Sekira pertengahan bulan April (tahun lalu juga), hasil seleksi akhir diumumkan, saya benar-benar dibuat gelisah dan tidak jenak duduk, berdiri, makan dan minum seharian. Setiap detik, saya terus memeriksa email dan website pondok pesantren.
Daaan, akhirnya nama anak saya tidak ada dalam daftar. Pada pengumuman penentuan tersebut, memastikan bahwa anak lain lebih berhak atas beasiswa di Pondok idaman.
Seketika tubuh si ayah lunglai, tulang belulang di dalamnya seperti terlepas dari tempatnya.
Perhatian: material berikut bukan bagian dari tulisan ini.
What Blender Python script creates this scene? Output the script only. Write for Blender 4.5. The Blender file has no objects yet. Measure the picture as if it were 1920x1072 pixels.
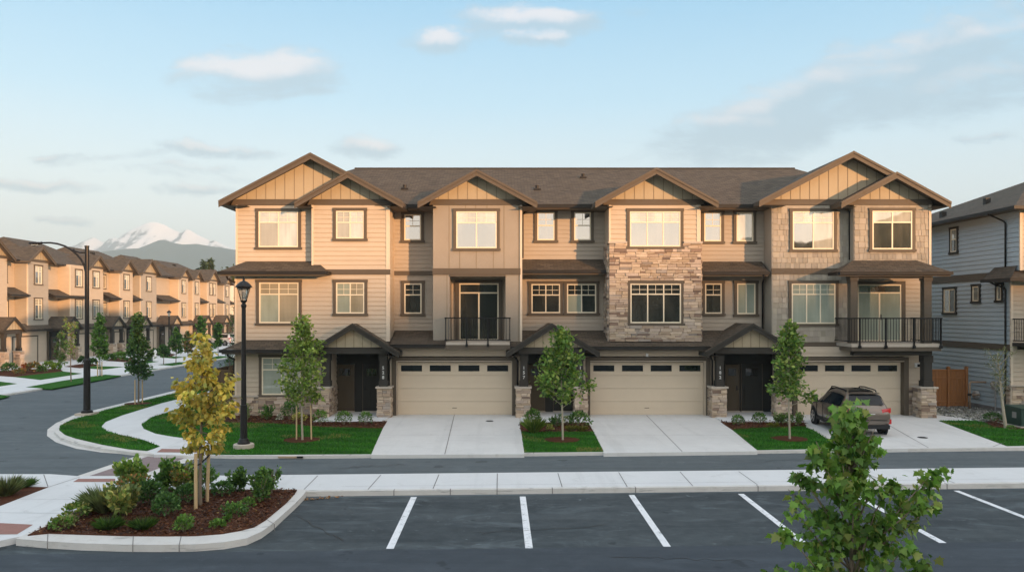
import bpy, math, random
import numpy as np
from mathutils import Vector, Matrix
from mathutils.geometry import tessellate_polygon

SC = bpy.context.scene
COL = SC.collection
R = math.radians
FPX = 1500.0            # focal length in pixels of the 1920-wide photograph
VPX, VPY = 935.0, 586.0  # vanishing point of the street depth
CAMH = 4.5

# ------------------------------------------------------------------ camera
cam = bpy.data.cameras.new('camera')
cam.sensor_width = 36.0
cam.lens = 36.0 * FPX / 1920.0
cam.shift_x = (960 - VPX) / 1920.0
cam.shift_y = (VPY - 536) / 1920.0
cam.clip_start = 0.1
cam.clip_end = 9000
camo = bpy.data.objects.new('camera', cam)
camo.location = (0, 0, CAMH)
camo.rotation_euler = (R(90), 0, 0)
COL.objects.link(camo)
SC.camera = camo

# ------------------------------------------------------------------ sun + sky
SUN_AZ, SUN_EL = 140.0, 6.8       # degrees clockwise from +Y, elevation
sd = Vector((math.sin(R(SUN_AZ)) * math.cos(R(SUN_EL)), math.cos(R(SUN_AZ)) * math.cos(R(SUN_EL)), math.sin(R(SUN_EL))))
sl = bpy.data.lights.new('sun', 'SUN')
sl.energy = 3.25
sl.angle = R(0.9)
sl.color = (1.0, 0.545, 0.255)
so = bpy.data.objects.new('sun', sl)
so.rotation_euler = sd.to_track_quat('Z', 'Y').to_euler()
so.location = (20, -20, 40)
COL.objects.link(so)

SC.view_settings.view_transform = 'Standard'
SC.view_settings.look = 'None'
SC.view_settings.gamma = 1
SC.view_settings.exposure = 1.0
SC.render.engine = 'CYCLES'
SC.cycles.use_denoising = True
SC.cycles.max_bounces = 6
SC.cycles.diffuse_bounces = 3
SC.cycles.glossy_bounces = 3
SC.cycles.transparent_max_bounces = 8
SC.cycles.volume_bounces = 0
SC.cycles.sample_clamp_indirect = 4

W = bpy.data.worlds.new('World')
SC.world = W
W.use_nodes = True


class NT:
    """small helper for node trees"""
    def __init__(s, tree): s.t = tree
    def n(s, typ, **kw):
        d = s.t.nodes.new(typ)
        for k, v in kw.items():
            setattr(d, k, v)
        return d
    def val(s, sock, v):
        if v is None: return
        if hasattr(v, 'is_output'): s.t.links.new(v, sock)
        elif isinstance(v, (tuple, list)) and len(v) == 3 and sock.type == 'RGBA': sock.default_value = (*v, 1)
        else: sock.default_value = v
    def m(s, op, a, b=None, c=None, clamp=False):
        d = s.n('ShaderNodeMath', operation=op, use_clamp=clamp)
        for i, x in enumerate((a, b, c)): s.val(d.inputs[i], x)
        return d.outputs[0]
    def vm(s, op, a, b=None, out=0):
        d = s.n('ShaderNodeVectorMath', operation=op)
        s.val(d.inputs[0], a)
        if b is not None: s.val(d.inputs[1], b)
        return d.outputs[out]
    def mix(s, f, a, b, blend='MIX'):
        d = s.n('ShaderNodeMix', data_type='RGBA', blend_type=blend)
        s.val(d.inputs[0], f); s.val(d.inputs[6], a); s.val(d.inputs[7], b)
        return d.outputs[2]
    def noise(s, vec, scale, detail=4, rough=.55, dist=0.0, out=0):
        d = s.n('ShaderNodeTexNoise')
        s.val(d.inputs['Vector'], vec); d.inputs['Scale'].default_value = scale
        d.inputs['Detail'].default_value = detail; d.inputs['Roughness'].default_value = rough
        d.inputs['Distortion'].default_value = dist
        return d.outputs[out]
    def ss(s, x, lo, hi):
        d = s.n('ShaderNodeMapRange', interpolation_type='SMOOTHSTEP')
        s.val(d.inputs[0], x); d.inputs[1].default_value = lo; d.inputs[2].default_value = hi
        return d.outputs[0]
    def comb(s, x, y, z):
        d = s.n('ShaderNodeCombineXYZ')
        for i, v in enumerate((x, y, z)): s.val(d.inputs[i], v)
        return d.outputs[0]
    def sep(s, v):
        d = s.n('ShaderNodeSeparateXYZ'); s.val(d.inputs[0], v)
        return d.outputs
    def mul(s, vec, sc3):
        return s.vm('MULTIPLY', vec, sc3)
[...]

Saya berusaha menenangkan diri sendiri, mencoba berdamai dengan situasi yang (rasanya seperti) tidak adil.
Untungnya, selepas seleksi awal (di bulan Maret) sambil menunggu pengumuman masuk karantina, kami sudah mendaftar dan test di Pesantren lain (di Pesantren kedua tidak ada jalur beasiswa). Dan dinyatakan lulus lebih dulu, namun (saat itu) harapan kami tetap tertuju pada pesantren yang ber-beasiswa.
"Nggak apa kak, kita syukuri bahwa rejeki kita di Pesantren kedua, ini pasti yang terbaik menurut Alloh" ayah dan anak bersepakat
Pondok Pesantren, Solusi Ruwetnya Sistem Zonasi
alinea.id
Saya mendengar informasi, bahwa sejauh ini sistem zonasi berlaku pada sekolah negeri yang ada di bawah naungan Kemendikbud, sementara untuk MTSN dan MAN (dibawah Kemenag) tidak berlaku. Hal yang sama (non zonasi) juga berlaku, untuk jalur pendidikan melalui Pondok Pesantren (kalau pesantren saya mengetahui dari ustad wali kelas).
Memilih menuntut ilmu di Pesantren memang butuh persiapan, keinginan itu sebaiknya muncul dari anaknya sendiri atau bisa inisiatif orangtua tapi disampaikan jauh hari.
Baca artikel : Persiapkan Diri Sebelum Anak Masuk Pesantren
Anak yang memilih nyantri, setidaknya dia bersedia berproses selangkah lebih dulu dibanding teman yang sekolah umum, yang paling tampak adalah si anak bersedia tinggal terpisah dengan orangtuanya (sebagian besar sekolah umum anak masih pergi pulang rumah ke sekolah)
Dari sisi kemandirian, di Pondok juga punya kesempatan untuk ditempa lebih dulu. Anak dituntut belajar menyelesaikan masalahnya sendiri, ada apa-apa tidak langsung mengadu dan berlindung pada orangtuanya (yang secara naluri akan melindungi anak kalau ada apa-apa).
Anak belajar kemandirian dari hal paling sederhana dalam keseharian, mulai dari merapikan tempat tidur dan selimut setelah bangun tidur, mencuci gelas dan piring selepas makan dan minum, mencuci pakaian (biasanya celana dalam) sendiri dan lain sebagainya.